The game is the latest installment in the "Panzer Dragoon" saga, which was about the only decent thing on the Sega Saturn. You basically fly around on a dragon, killing enemies and fighting huge boss battles. In this game, your dragon can assume three different forms, and you can switch between them at will. Each form has its own strengths and weaknesses, meaning you actually have to employ some strategy to get through most of the levels.

The gameplay is very strong. This is a rail shooter, so you move along a path for the whole level, like "Star Fox" The controls are also simple to understand. You hit one button to shift between forms, another to use your special "berserk" attacks, another to dash and brake, and another to shoot your gun or use your homing lasers. You also can easily move the camera around with a tap of the L or R buttons to face enemies faster. The enemies are widely varies and provide enough of a challenge to engage, but not frustrate, the average gamer. The boss battles are really things of beauty. You have to find the weak point of each boss by flying around using your dash abilities while dodging attacks. In later stages, this requires a lot of work, as the weak point shifts and you have to use different forms to beat a boss.

Graphically, "Orta" is as good as it gets. Each level is like a piece of art and each individual enemy is extensively detailed. The bosses are simply huge and well-designed, providing enough eye candy to almost make you forget that you're about to be fried by a huge energy beam. Soundwise, "Orta" is a little disappointing.
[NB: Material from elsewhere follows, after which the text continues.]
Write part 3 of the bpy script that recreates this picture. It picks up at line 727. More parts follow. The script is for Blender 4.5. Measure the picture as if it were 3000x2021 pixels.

The music sounds very much like the music in the original "Panzer Dragoon". Even some of the sound effects remain unchanged.

Speaking of the original game, it's include on here, along with five short bonus missions and a sub-scenario about a boy who's father was killed by the dragon. They're fun to play, as you get to pilot different vehicles and go through new storylines.

The main reason I didn't give this game five stars was because it is much, much too short. I appreciate all the extras, like the encyclopedia and still art, but a lot of that memory could have been used to add more gameplay. I beat this game in less than a week, and I wasn't even playing as much as I usually do. If Sega comes out with a second game for the Xbox, it needs to have at least twenty levels. You also come away from this game at the end feeling a little unsatisfied at the ending.

Overall, this is an outstanding game that deserves to be a part of your library just so you can say you have it. But, like a "Far Side Gallery" book, it doesn't take very long to finish.